To keep stiff competition in check, Rwandatel introduced a weekly loyalty program that gave it the opportunity to reward its customers based on their continued patronage.
Just prior to Tigo’s entry Rwandatel gave away almost Rwf50 million in customer appreciation which boosted its subscriber base to reach 515,000. 

Tigo’s ‘David and Goliath’ strategy

Tigo’s dramatic entry at the end of 2009 has been marked by its keenness to ruffle the feathers of the two operators from day one. Tigo’s ongoing promotional package can be equated to the ‘David and Goliath’ strategy into Rwanda’s telecom fraternity.

Tigo has drastically cut down on its call tariffs by a whopping 88.9 percent from Rwf90 to Rwf10 per minute.
The promotion is taken as the new operator’s key entry mechanism as it digs deep into the market.

Officials say that it could last for only six months since it was launched. However, the tariff is only applicable on Tigo to Tigo calls. Tigo’s ‘David and Goliath’ strategy can also be seen through its SMS offer where it has instituted another massive 95 percent price cut from Rwf20 to Rwf1.

Consequently the numbers have started accumulating for Tigo. Marcelo Alema, Tigo’s Chief Executive Officer (CEO) informed The New Times that it has already secured just within its 100 days of operations a five percent share of the local market. 

“Tigo’s market penetration is moving at a steady pace.

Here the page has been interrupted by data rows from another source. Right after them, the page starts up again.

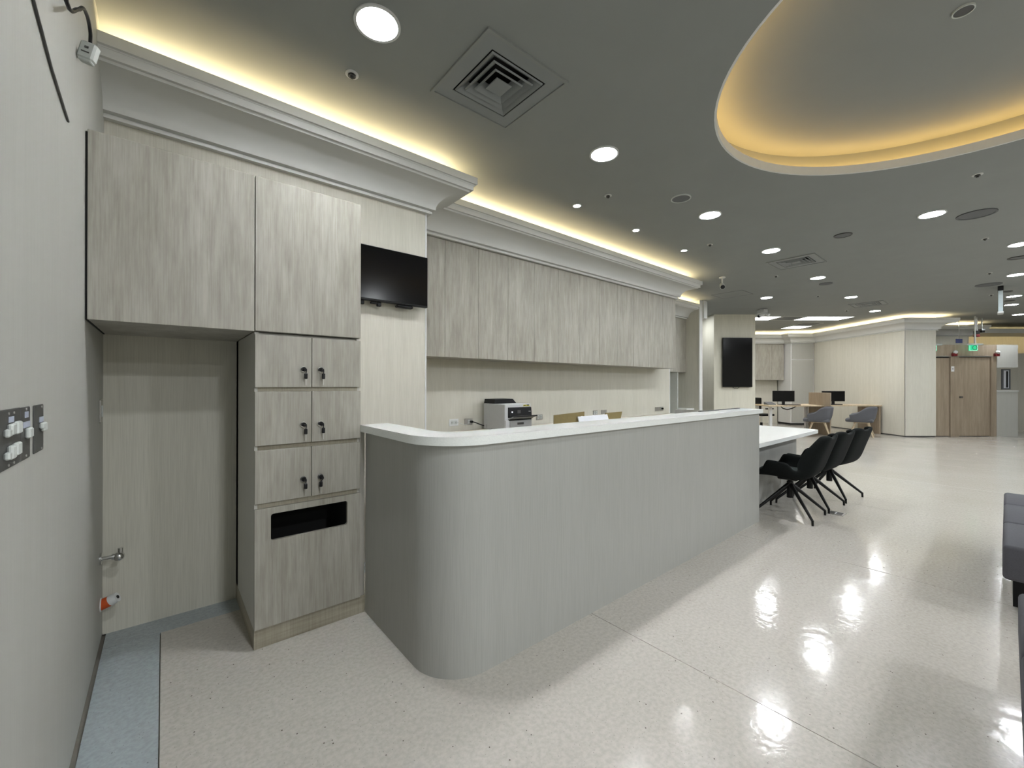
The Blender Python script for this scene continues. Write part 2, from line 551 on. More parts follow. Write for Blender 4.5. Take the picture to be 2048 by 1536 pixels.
def crown(path, rz=0.0):
    P = [Vector(p) for p in path]
    nrm = []
    for a, b_ in zip(P, P[1:]):
        d = (b_ - a).normalized()
        nrm.append(Vector((d.y, -d.x)))
    mit = [nrm[0]]
    for n1, n2 in zip(nrm, nrm[1:]):
        mm = (n1 + n2)
        mit.append(mm / (mm.dot(n1)))
    mit.append(nrm[-1])
    for i in range(len(P) - 1):
        mb = MB()
        R = [[mb.b.verts.new((P[k].x + mit[k].x * o, P[k].y + mit[k].y * o, z)) for o, z in PROF] for k in (i, i + 1)]
        n = len(PROF)
        for k in range(n):
            mb.b.faces.new((R[0][k], R[0][(k + 1) % n], R[1][(k + 1) % n], R[1][k]))
        mb.b.faces.new(R[0]); mb.b.faces.new(R[1][::-1])
        bmesh.ops.recalc_face_normals(mb.b, faces=mb.b.faces)
        TN[0] += 1
        t = struct('trim_%d' % TN[0], mb, CROWN, rz=rz, smooth=True)
        mb = MB()
        R = [[mb.b.verts.new((P[k].x + mit[k].x * o, P[k].y + mit[k].y * o, z)) for o, z in ((.085, 3.015), (.115, 3.015), (.115, 3.030), (.085, 3.030))] for k in (i, i + 1)]
        for k in range(4):
            mb.b.faces.new((R[0][k], R[0][(k + 1) % 4], R[1][(k + 1) % 4], R[1][k]))
        bmesh.ops.recalc_face_normals(mb.b, faces=mb.b.faces)
        obj('light_strip', mb, COVEM, t)


crown([(-0.249, 3.13), (1.687, 3.13), (1.687, 3.55), (6.535, 3.55), (6.535, 4.5), (8.72, 4.5)])
TN[0] = 19
crown([(5.15, 14.35), (9.42, 14.35), (9.42, 14.02), (10.23, 14.02), (10.23, 10.82), (11.04, 10.82), (11.04, 12.1), (13.30, 12.1), (13.30, 12.6)], FR)

# wooden door wall at the right
ww = MB().box(11.045, 11.06, 10.95, 11.05, 0, 2.42)
ww.box(11.045, 12.77, 10.95, 11.05, 2.10, 2.42)
ww.box(11.56, 11.78, 10.95, 11.05, 0, 2.10)
ww.box(12.632, 12.77, 10.95, 11.05, 0, 2.10)
ww.box(11.045, 12.77, 11.03, 11.05, 0, 2.42)
struct('wall_doors', ww, BROWNWOOD, rz=FR)
struct('trim_18', MB().box(11.05, 12.66, 10.94, 10.955, 2.10, 2.125), STEEL, rz=FR)
struct('trim_40', MB().box(11.06, 12.632, 11.0, 11.029, 0.0, 2.10), DARK, rz=FR)  # dark sheet added behind the leaves to paint shade into the door gaps
d1 = struct('door_1', MB().box(11.075, 11.545, 10.972, 11.02, 0.012, 2.07), BROWNWOOD, rz=FR)
d2 = struct('door_2', MB().box(11.797, 12.615, 10.972, 11.02, 0.012, 2.085), BROWNWOOD, rz=FR)
obj('door_handle', MB().box(11.81, 11.885, 10.942, 10.973, 1.02, 1.06, 0.006), DGREY, d2)
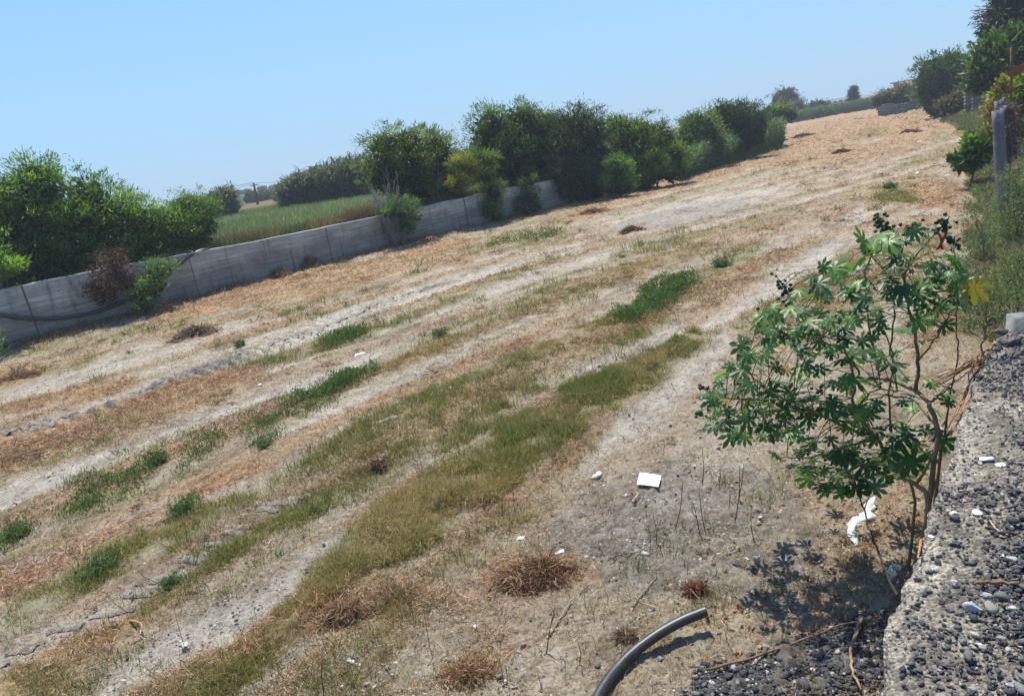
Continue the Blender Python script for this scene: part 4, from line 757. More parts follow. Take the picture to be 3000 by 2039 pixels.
# canes and reeds
def canes(name, label, cat, poly, D, h, n, c, c2, leafL, depth=1.5, kind=None, z=None):
    """upright canes with arching leaves standing along a survey line"""
    a = Acc(); st = Acc(); poly = np.array(poly, float); tt_ = rng.random(n); k = np.interp(tt_, np.linspace(0, 1, len(poly)), poly[:, 0]); D_ = np.interp(tt_, np.linspace(0, 1, len(poly)), poly[:, 2]); hh = np.interp(tt_, np.linspace(0, 1, len(poly)), poly[:, 3])
    ky = np.interp(tt_, np.linspace(0, 1, len(poly)), poly[:, 1]); base = []
    for i in range(n):
        p = VD(k[i], ky[i], D_[i] + rng.uniform(0, depth)); zz = float(upz(p[0], p[1])) if z == 'up' else float(gz0(p[0], p[1])); base.append((p[0], p[1], zz))
    base = np.array(base); Hh = hh * rng.uniform(.7, 1.12, n); lean = rng.normal(0, .10, (n, 2)); top = base + np.stack((lean[:, 0] * Hh, lean[:, 1] * Hh, Hh), 1)
    bw = .006 + .0002 * D_
    for i in range(0, n): 
        pass
    a.add(*blades(base, unit(top - base), rng.normal(0, .1, (n, 3)), Hh, bw * 2.2, np.tile(np.array(c2) * .9, (n, 1))))
    per = 15; ci = np.repeat(np.arange(n), per); m = len(ci); f_ = rng.uniform(.12, 1.02, m)[:, None]; P = base[ci] * (1 - f_) + top[ci] * f_
    Dd = rng.normal(0, .75, (m, 3)); Dd[:, 2] = rng.uniform(.3, 1.2, m); b_ = rng.normal(0, .3, (m, 3)); b_[:, 2] = -rng.uniform(.5, 1.6, m)
    mixv = rng.random((m, 1)); col = (np.array(c) * (1 - mixv) + np.array(c2) * mixv) * rng.uniform(.7, 1.25, (m, 1))
    a.add(*blades(P, unit(Dd), b_, leafL * rng.uniform(.6, 1.2, m), (leafL * .075), col))
    o = a.build(name, M_leaf); tag(o, label, cat, kind=kind); return o
canes('cane_clump', 'small dark clump of giant cane left of the distant brown field', 'cane', [(482,470,66,2.0),(535,465,66,2.2)], 66, 3.4, 200, (.045, .065, .04), (.12, .14, .085), 1.0, 2.5, z='up')
canes('cane_clump', 'wide dark clump of giant cane beyond the green upper field', 'cane', [(642,462,62,1.5),(680,455,62,2.2),(740,450,60,2.5),(800,445,58,2.7),(850,440,56,2.7)], 60, 4.5, 900, (.04, .06, .038), (.13, .15, .09), 1.05, 3.5, z='up')
canes('reed_stand', 'band of pale green reeds between the hedge line and the upper field edge', 'reeds', [(1540,405,41,1.2),(1600,385,46,1.45),(1660,370,50,1.55),(1720,350,56,1.8),(1778,335,62,2.0)], 50, 2.5, 1500, (.06, .12, .05), (.14, .22, .09), .55, 2.5, kind='stuff')
canes('reed_stand', 'low hazy green reeds at the far end of the field', 'reeds', [(1795,275,138,1.7),(1860,262,145,1.7),(1920,250,150,1.7),(1990,240,150,2.0)], 100, 2., 900, (.06, .10, .05), (.10, .15, .07), .8, 6, kind='stuff')
canes('cane_sprout', 'thin cane sprout against the wall at the left frame edge', 'cane', [(4,800,22.2,1.15),(10,800,22.2,1.25)], 22, 1.2, 7, (.12, .19, .07), (.2, .28, .12), .4, .2)
# weeds along the top of the wall, tall grass of the upper field
n = 26000; y = rng.uniform(15, 43, n); wd = rng.exponential(.8, n); x = wall_x(y) - .3 - wd; P = np.stack((x, y, upz(x, y)), 1)
nz = fbm(x * .8, y * .5, 811, 3)[:, None]; c = np.where(nz < -.05, np.array((.10, .14, .05)), np.where(nz < .22, np.array((.24, .19, .10)), np.array((.20, .13, .09)))); c = var(n, 1, .22) * c
b = rng.normal(0, .4, (n, 3)); b[:, 2] -= .2
a = Acc(); a.add(*blades(P, upd(n, .35), b, rng.uniform(.2, .62, n) * (.8 + .8 * (nz[:, 0] + .3)), .022, c)); o = a.build('wall_top_weeds', M_grass); tag(o, 'brown and green weeds growing along the top of the wall', 'weeds', kind='stuff')
n = 60000; th = rng.uniform(0, 1, n); y = rng.uniform(13, 75, n); x = wall_x(np.minimum(y, 43)) - .8 - rng.random(n) ** 1.0 * 45; k = np.hypot(x, y) < 78; x, y = x[k], y[k]; n = len(x); P = np.stack((x, y, upz(x, y)), 1); d = np.hypot(x, y)
nz = fbm(x * .15, y * .15, 51, 3)[:, None]; c = np.array((.23, .28, .135)) * (1 + .3 * nz) * rng.uniform(.7, 1.25, (n, 1)); a = Acc(); b = rng.normal(0, .3, (n, 3))
a.add(*blades(P, upd(n, .3), b, rng.uniform(.25, .5, n), .0012 * d, c)); o = a.build('upper_grass', M_grass); tag(o, 'pale green tall grass of the field behind the wall', 'grass', kind='stuff')

# ------------------------------------------------------------------ castor oil plant in the foreground
def Z6(x, y, D): return VD((2000 + x / 1.756) / K, (600 + y / 1.756) / K, D)
def ZG(x, y, s, ox, oy, z=0.): return at(ox + x / s, oy + y / s, z)
cb_ = VD(2700 / K, 1640 / K, 4.75); cb_[2] = float(gz0(cb_[0], cb_[1])) - .03
cp = empty('castor_oil_plant', cb_, 'large dark green castor oil plant with star shaped leaves growing beside the gravel ledge', 'plant')
st = Acc(); bpts = []
def stem(pts, r0, r1, c=(.9, .75, .5), n=22, sides=7):
    p = smooth_path([Z6(*q) if isinstance(q, tuple) else q for q in pts], n); p[1:-1] += rng.normal(0, .004, (n - 2, 3))
    v, f = tube(p, np.linspace(r0, r1, n), sides); st.add(v, f, c); bpts.extend(p[n // 4:]); return p
M_stem = plain_mat('castor_stem', (.17, .13, .09), (.32, .25, .17), 14, .7, .4, tint=True, spec=.4)
B0 = tuple(cb_); wb = np.array
gb_, gg_, dk_ = (1, .9, .75), (.55, .75, .3), (.30, .24, .18)
stem([wb(B0), (1290,1330,4.75), (1310,1170,4.8), (1262,1020,4.85), (1200,960,4.9)], .017, .013, gb_)
stem([(1200,960,4.9), (1215,800,4.95), (1190,650,5.0), (1160,520,5.05), (1130,380,5.1), (1130,250,5.1)], .012, .005, (.6, .5, .35))
stem([(1200,960,4.9), (1100,912,4.95), (1000,892,5.0), (920,898,5.05)], .014, .010, gb_)
stem([(920,898,5.05), (880,820,5.1), (800,700,5.2), (650,655,5.2), (580,560,5.2)], .008, .004, gg_)
stem([(1015,895,5.0), (990,800,5.1), (960,600,5.2), (940,350,5.3), (1020,150,5.3)], .009, .004, (.6, .55, .3))
stem([(1160,905,4.95), (1070,760,5.1), (1090,560,5.1), (1060,380,5.2), (950,240,5.2)], .007, .004, gg_)
stem([wb(B0) + (-.06, -.05, 0), (1265,1540,4.6), (1200,1440,4.65), (1100,1360,4.7), (1000,1200,4.8), (890,1050,4.9), (882,880,5.0), (830,740,5.0)], .016, .007, gb_, 30)
stem([(830,740,5.0), (700,690,5.0), (600,560,5.05), (530,440,5.1), (495,385,5.1)], .008, .0035, gg_)
stem([(1000,1200,4.8), (860,1150,4.7), (700,1080,4.65), (540,1010,4.6), (300,1000,4.6), (150,980,4.6)], .010, .004, gg_)
stem([(540,1010,4.6), (420,930,4.7), (330,830,4.8), (380,640,4.9)], .006, .003, gg_)
stem([(700,1080,4.65), (560,1060,4.6), (330,1060,4.5), (150,1100,4.5)], .006, .003, gg_)
stem([(890,1050,4.9), (980,960,4.8), (1100,960,4.7), (930,1010,4.8)], .006, .003, gg_)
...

This trend is a reflection of a new dawn for future telecom business in Rwanda,” Alema said.

“As competition in the telecom business continues to intensify, consumers will be treated to a range of choices and favorable services,” added Alema.

It has not escaped observers that Tigo is keen on capitalizing its low tariff package to boost its subscriber base.

At this rate, customers are left to determine the progress of the price wars while the players in Rwanda’s telecom industry—MTN, Rwandatel and Tigo continue to intensify their battle to capture more ground.